Please copy all the lines that follow, word for word.
***** Data lines *****
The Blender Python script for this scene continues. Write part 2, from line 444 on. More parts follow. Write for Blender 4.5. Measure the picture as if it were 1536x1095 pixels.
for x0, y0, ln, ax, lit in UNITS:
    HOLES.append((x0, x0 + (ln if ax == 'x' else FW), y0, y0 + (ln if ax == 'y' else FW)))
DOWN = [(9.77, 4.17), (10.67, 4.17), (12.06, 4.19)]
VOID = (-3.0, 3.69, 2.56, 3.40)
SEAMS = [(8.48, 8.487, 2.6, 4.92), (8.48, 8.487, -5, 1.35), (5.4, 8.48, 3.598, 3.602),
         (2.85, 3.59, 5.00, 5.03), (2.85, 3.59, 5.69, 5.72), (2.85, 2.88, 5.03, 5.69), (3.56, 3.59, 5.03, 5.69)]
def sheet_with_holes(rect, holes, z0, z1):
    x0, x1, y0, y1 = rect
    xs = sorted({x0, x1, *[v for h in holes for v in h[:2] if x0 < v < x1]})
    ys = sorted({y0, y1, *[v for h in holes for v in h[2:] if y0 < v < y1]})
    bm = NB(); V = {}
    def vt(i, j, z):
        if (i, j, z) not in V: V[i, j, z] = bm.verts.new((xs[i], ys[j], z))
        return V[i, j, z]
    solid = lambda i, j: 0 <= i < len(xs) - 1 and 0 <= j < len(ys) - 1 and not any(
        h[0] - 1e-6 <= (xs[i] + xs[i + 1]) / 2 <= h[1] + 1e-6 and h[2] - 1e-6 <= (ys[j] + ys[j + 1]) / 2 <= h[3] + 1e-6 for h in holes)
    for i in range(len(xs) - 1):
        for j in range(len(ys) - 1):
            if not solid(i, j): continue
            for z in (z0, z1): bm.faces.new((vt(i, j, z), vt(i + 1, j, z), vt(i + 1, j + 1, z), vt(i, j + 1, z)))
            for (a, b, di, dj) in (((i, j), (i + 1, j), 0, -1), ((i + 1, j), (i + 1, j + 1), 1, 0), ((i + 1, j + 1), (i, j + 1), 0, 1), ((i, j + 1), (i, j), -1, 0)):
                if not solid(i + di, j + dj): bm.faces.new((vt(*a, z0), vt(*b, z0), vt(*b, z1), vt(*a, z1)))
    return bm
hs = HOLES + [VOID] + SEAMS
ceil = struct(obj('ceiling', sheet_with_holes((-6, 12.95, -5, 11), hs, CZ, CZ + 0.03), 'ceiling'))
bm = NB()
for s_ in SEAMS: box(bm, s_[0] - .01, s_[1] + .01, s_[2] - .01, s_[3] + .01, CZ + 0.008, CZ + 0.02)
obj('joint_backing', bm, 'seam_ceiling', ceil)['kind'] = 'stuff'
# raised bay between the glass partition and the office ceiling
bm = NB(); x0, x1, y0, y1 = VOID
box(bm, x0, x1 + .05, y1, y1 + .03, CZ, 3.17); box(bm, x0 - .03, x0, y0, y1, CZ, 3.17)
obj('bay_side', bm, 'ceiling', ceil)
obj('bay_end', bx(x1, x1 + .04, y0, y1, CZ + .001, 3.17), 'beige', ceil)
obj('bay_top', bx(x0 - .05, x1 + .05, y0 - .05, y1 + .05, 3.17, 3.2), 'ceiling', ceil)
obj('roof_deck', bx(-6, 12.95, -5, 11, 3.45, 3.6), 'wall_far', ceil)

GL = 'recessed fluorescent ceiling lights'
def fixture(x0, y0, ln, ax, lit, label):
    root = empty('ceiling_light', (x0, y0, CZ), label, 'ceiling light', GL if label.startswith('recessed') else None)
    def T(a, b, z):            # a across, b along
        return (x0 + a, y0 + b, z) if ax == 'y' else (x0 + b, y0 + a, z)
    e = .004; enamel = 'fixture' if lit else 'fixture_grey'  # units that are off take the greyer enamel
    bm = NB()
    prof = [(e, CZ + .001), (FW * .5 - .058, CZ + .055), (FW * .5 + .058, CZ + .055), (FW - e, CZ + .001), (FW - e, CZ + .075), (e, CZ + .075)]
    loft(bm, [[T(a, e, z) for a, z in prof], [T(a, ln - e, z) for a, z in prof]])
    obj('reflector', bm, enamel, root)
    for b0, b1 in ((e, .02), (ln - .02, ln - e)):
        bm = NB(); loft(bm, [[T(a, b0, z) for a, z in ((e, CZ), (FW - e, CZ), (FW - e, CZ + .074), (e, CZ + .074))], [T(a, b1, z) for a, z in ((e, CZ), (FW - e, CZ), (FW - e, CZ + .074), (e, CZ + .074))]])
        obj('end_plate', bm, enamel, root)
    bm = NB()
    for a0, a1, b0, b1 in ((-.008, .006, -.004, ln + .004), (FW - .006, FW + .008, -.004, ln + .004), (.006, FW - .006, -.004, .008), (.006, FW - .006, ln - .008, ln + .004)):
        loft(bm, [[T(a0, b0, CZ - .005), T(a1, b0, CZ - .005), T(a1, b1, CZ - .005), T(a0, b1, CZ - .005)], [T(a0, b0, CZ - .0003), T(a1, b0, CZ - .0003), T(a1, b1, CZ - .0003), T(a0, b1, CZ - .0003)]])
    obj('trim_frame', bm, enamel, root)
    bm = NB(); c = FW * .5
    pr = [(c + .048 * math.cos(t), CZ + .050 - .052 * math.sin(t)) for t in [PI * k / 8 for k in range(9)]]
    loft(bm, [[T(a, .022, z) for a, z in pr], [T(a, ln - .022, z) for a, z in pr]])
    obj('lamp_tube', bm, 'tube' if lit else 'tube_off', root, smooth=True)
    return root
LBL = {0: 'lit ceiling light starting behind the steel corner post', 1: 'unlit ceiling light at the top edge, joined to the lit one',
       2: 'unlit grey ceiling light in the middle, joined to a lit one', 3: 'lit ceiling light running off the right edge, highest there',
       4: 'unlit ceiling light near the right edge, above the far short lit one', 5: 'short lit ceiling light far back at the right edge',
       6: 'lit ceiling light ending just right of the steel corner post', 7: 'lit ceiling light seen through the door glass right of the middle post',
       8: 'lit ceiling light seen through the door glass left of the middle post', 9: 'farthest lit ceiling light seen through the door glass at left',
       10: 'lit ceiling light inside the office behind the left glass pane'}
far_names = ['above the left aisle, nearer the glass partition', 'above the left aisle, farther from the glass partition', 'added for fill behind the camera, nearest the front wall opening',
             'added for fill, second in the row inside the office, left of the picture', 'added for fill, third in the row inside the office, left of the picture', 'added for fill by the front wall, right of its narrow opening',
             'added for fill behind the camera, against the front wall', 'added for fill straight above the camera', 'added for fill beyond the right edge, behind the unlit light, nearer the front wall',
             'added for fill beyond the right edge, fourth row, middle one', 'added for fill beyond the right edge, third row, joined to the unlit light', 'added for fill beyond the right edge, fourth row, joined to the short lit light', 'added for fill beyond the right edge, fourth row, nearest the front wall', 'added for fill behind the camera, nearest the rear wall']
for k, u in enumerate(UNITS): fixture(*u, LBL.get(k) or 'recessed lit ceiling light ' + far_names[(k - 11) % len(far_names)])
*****
__Answer to the problem__.
The Blender Python script for this scene continues. Write part 2, from line 444 on. More parts follow. Write for Blender 4.5. Measure the picture as if it were 1536x1095 pixels.
for x0, y0, ln, ax, lit in UNITS:
    HOLES.append((x0, x0 + (ln if ax == 'x' else FW), y0, y0 + (ln if ax == 'y' else FW)))
DOWN = [(9.77, 4.17), (10.67, 4.17), (12.06, 4.19)]
VOID = (-3.0, 3.69, 2.56, 3.40)
SEAMS = [(8.48, 8.487, 2.6, 4.92), (8.48, 8.487, -5, 1.35), (5.4, 8.48, 3.598, 3.602),
         (2.85, 3.59, 5.00, 5.03), (2.85, 3.59, 5.69, 5.72), (2.85, 2.88, 5.03, 5.69), (3.56, 3.59, 5.03, 5.69)]
def sheet_with_holes(rect, holes, z0, z1):
    x0, x1, y0, y1 = rect
    xs = sorted({x0, x1, *[v for h in holes for v in h[:2] if x0 < v < x1]})
    ys = sorted({y0, y1, *[v for h in holes for v in h[2:] if y0 < v < y1]})
    bm = NB(); V = {}
    def vt(i, j, z):
        if (i, j, z) not in V: V[i, j, z] = bm.verts.new((xs[i], ys[j], z))
        return V[i, j, z]
    solid = lambda i, j: 0 <= i < len(xs) - 1 and 0 <= j < len(ys) - 1 and not any(
        h[0] - 1e-6 <= (xs[i] + xs[i + 1]) / 2 <= h[1] + 1e-6 and h[2] - 1e-6 <= (ys[j] + ys[j + 1]) / 2 <= h[3] + 1e-6 for h in holes)
    for i in range(len(xs) - 1):
        for j in range(len(ys) - 1):
            if not solid(i, j): continue
            for z in (z0, z1): bm.faces.new((vt(i, j, z), vt(i + 1, j, z), vt(i + 1, j + 1, z), vt(i, j + 1, z)))
            for (a, b, di, dj) in (((i, j), (i + 1, j), 0, -1), ((i + 1, j), (i + 1, j + 1), 1, 0), ((i + 1, j + 1), (i, j + 1), 0, 1), ((i, j + 1), (i, j), -1, 0)):
                if not solid(i + di, j + dj): bm.faces.new((vt(*a, z0), vt(*b, z0), vt(*b, z1), vt(*a, z1)))
    return bm
hs = HOLES + [VOID] + SEAMS
ceil = struct(obj('ceiling', sheet_with_holes((-6, 12.95, -5, 11), hs, CZ, CZ + 0.03), 'ceiling'))
bm = NB()
for s_ in SEAMS: box(bm, s_[0] - .01, s_[1] + .01, s_[2] - .01, s_[3] + .01, CZ + 0.008, CZ + 0.02)
obj('joint_backing', bm, 'seam_ceiling', ceil)['kind'] = 'stuff'
# raised bay between the glass partition and the office ceiling
bm = NB(); x0, x1, y0, y1 = VOID
box(bm, x0, x1 + .05, y1, y1 + .03, CZ, 3.17); box(bm, x0 - .03, x0, y0, y1, CZ, 3.17)
obj('bay_side', bm, 'ceiling', ceil)
obj('bay_end', bx(x1, x1 + .04, y0, y1, CZ + .001, 3.17), 'beige', ceil)
obj('bay_top', bx(x0 - .05, x1 + .05, y0 - .05, y1 + .05, 3.17, 3.2), 'ceiling', ceil)
obj('roof_deck', bx(-6, 12.95, -5, 11, 3.45, 3.6), 'wall_far', ceil)

GL = 'recessed fluorescent ceiling lights'
def fixture(x0, y0, ln, ax, lit, label):
    root = empty('ceiling_light', (x0, y0, CZ), label, 'ceiling light', GL if label.startswith('recessed') else None)
    def T(a, b, z):            # a across, b along
        return (x0 + a, y0 + b, z) if ax == 'y' else (x0 + b, y0 + a, z)
    e = .004; enamel = 'fixture' if lit else 'fixture_grey'  # units that are off take the greyer enamel
    bm = NB()
    prof = [(e, CZ + .001), (FW * .5 - .058, CZ + .055), (FW * .5 + .058, CZ + .055), (FW - e, CZ + .001), (FW - e, CZ + .075), (e, CZ + .075)]
    loft(bm, [[T(a, e, z) for a, z in prof], [T(a, ln - e, z) for a, z in prof]])
    obj('reflector', bm, enamel, root)
    for b0, b1 in ((e, .02), (ln - .02, ln - e)):
        bm = NB(); loft(bm, [[T(a, b0, z) for a, z in ((e, CZ), (FW - e, CZ), (FW - e, CZ + .074), (e, CZ + .074))], [T(a, b1, z) for a, z in ((e, CZ), (FW - e, CZ), (FW - e, CZ + .074), (e, CZ + .074))]])
        obj('end_plate', bm, enamel, root)
    bm = NB()
    for a0, a1, b0, b1 in ((-.008, .006, -.004, ln + .004), (FW - .006, FW + .008, -.004, ln + .004), (.006, FW - .006, -.004, .008), (.006, FW - .006, ln - .008, ln + .004)):
        loft(bm, [[T(a0, b0, CZ - .005), T(a1, b0, CZ - .005), T(a1, b1, CZ - .005), T(a0, b1, CZ - .005)], [T(a0, b0, CZ - .0003), T(a1, b0, CZ - .0003), T(a1, b1, CZ - .0003), T(a0, b1, CZ - .0003)]])
    obj('trim_frame', bm, enamel, root)
    bm = NB(); c = FW * .5
    pr = [(c + .048 * math.cos(t), CZ + .050 - .052 * math.sin(t)) for t in [PI * k / 8 for k in range(9)]]
    loft(bm, [[T(a, .022, z) for a, z in pr], [T(a, ln - .022, z) for a, z in pr]])
    obj('lamp_tube', bm, 'tube' if lit else 'tube_off', root, smooth=True)
    return root
LBL = {0: 'lit ceiling light starting behind the steel corner post', 1: 'unlit ceiling light at the top edge, joined to the lit one',
       2: 'unlit grey ceiling light in the middle, joined to a lit one', 3: 'lit ceiling light running off the right edge, highest there',
       4: 'unlit ceiling light near the right edge, above the far short lit one', 5: 'short lit ceiling light far back at the right edge',
       6: 'lit ceiling light ending just right of the steel corner post', 7: 'lit ceiling light seen through the door glass right of the middle post',
       8: 'lit ceiling light seen through the door glass left of the middle post', 9: 'farthest lit ceiling light seen through the door glass at left',
       10: 'lit ceiling light inside the office behind the left glass pane'}
far_names = ['above the left aisle, nearer the glass partition', 'above the left aisle, farther from the glass partition', 'added for fill behind the camera, nearest the front wall opening',
             'added for fill, second in the row inside the office, left of the picture', 'added for fill, third in the row inside the office, left of the picture', 'added for fill by the front wall, right of its narrow opening',
             'added for fill behind the camera, against the front wall', 'added for fill straight above the camera', 'added for fill beyond the right edge, behind the unlit light, nearer the front wall',
             'added for fill beyond the right edge, fourth row, middle one', 'added for fill beyond the right edge, third row, joined to the unlit light', 'added for fill beyond the right edge, fourth row, joined to the short lit light', 'added for fill beyond the right edge, fourth row, nearest the front wall', 'added for fill behind the camera, nearest the rear wall']
for k, u in enumerate(UNITS): fixture(*u, LBL.get(k) or 'recessed lit ceiling light ' + far_names[(k - 11) % len(far_names)])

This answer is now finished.